EMC Completes Tender Offer for Iomega
09 6월 2008 - 9:30PM
PR Newswire (US)
HOPKINTON, Mass., June 9 /PRNewswire-FirstCall/ -- EMC Corporation
(NYSE: EMC), the world leader in information infrastructure
solutions, today announced successful completion of the tender
offer for the outstanding shares of common stock of Iomega
Corporation (NYSE:IOM). EMC expects to complete the Iomega
acquisition within the next several business days. At that time,
Iomega will disclose the completion of the merger in a Current
Report on Form 8-K filed with the Securities and Exchange
Commission. The tender offer expired at 5:00 p.m., Eastern Daylight
Time, on Friday, June 6, 2008. As of that time, approximately
45,536,839 shares of Iomega were validly tendered and not properly
withdrawn (including 334,034 shares tendered under guaranteed
delivery procedures), representing approximately 83%, or 77% on a
fully diluted basis, of Iomega's outstanding common stock. All
shares that were validly tendered and not properly withdrawn on or
prior to that time have been accepted for purchase. EMC will
promptly issue payment for all such shares. EMC also announced its
intent (through Emerge Merger Corporation) to purchase from Iomega
the number of additional shares sufficient to represent ownership
of more than 90% of Iomega's outstanding shares, when combined with
the shares purchased in the tender offer. Following the exercise,
EMC expects to effect, without a vote or meeting of Iomega
stockholders, a short-form merger to complete the acquisition of
Iomega. As a result, Emerge Merger Corporation will merge with and
into Iomega, with Iomega continuing as the surviving corporation
and as a direct wholly owned subsidiary of EMC. Any shares of
Iomega common stock not tendered to EMC in EMC's tender offer
(other than shares held by stockholders who properly demand and
perfect appraisal rights under Delaware law and any shares owned by
Iomega, EMC or any of their subsidiaries) will then be converted
into the right to receive the same $3.85 in cash per share, without
interest and less any required withholding taxes, that was paid in
the tender offer. Following the merger, Iomega common stock will
cease to be traded on the NYSE. About EMC EMC Corporation
(NYSE:EMC) is the world's leading developer and provider of
information infrastructure technology and solutions that enable
organizations of all sizes to transform the way they compete and
create value from their information. Information about EMC's
products and services can be found at http://www.emc.com/. EMC is a
registered trademark of EMC Corporation. Iomega is a registered
trademark of Iomega Corporation. All other trademarks are the
property of their respective owners. This release contains
"forward-looking statements" as defined under the federal
securities laws. These include, without limitation, all references
to the date the merger will be completed.
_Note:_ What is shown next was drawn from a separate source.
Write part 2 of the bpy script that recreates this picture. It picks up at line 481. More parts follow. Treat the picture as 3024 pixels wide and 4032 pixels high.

Actual results could
differ materially from those projected in the forward-looking
statements as a result of certain risk factors, including but not
limited to: (i) any adverse governmental reactions as we seek
approvals for the acquisition of Iomega, or business partner
reactions to the acquisition; (ii) material adverse changes in
general economic or market conditions; (iii) the potential for
Iomega's employees to leave their positions as a result of the
acquisition; (iv) changes in the business of EMC or Iomega; or (v)
other one-time events and other important factors disclosed
previously and from time to time in EMC and Iomega's filings with
the SEC. EMC disclaims any obligation to update any such
forward-looking statements after the date of this release.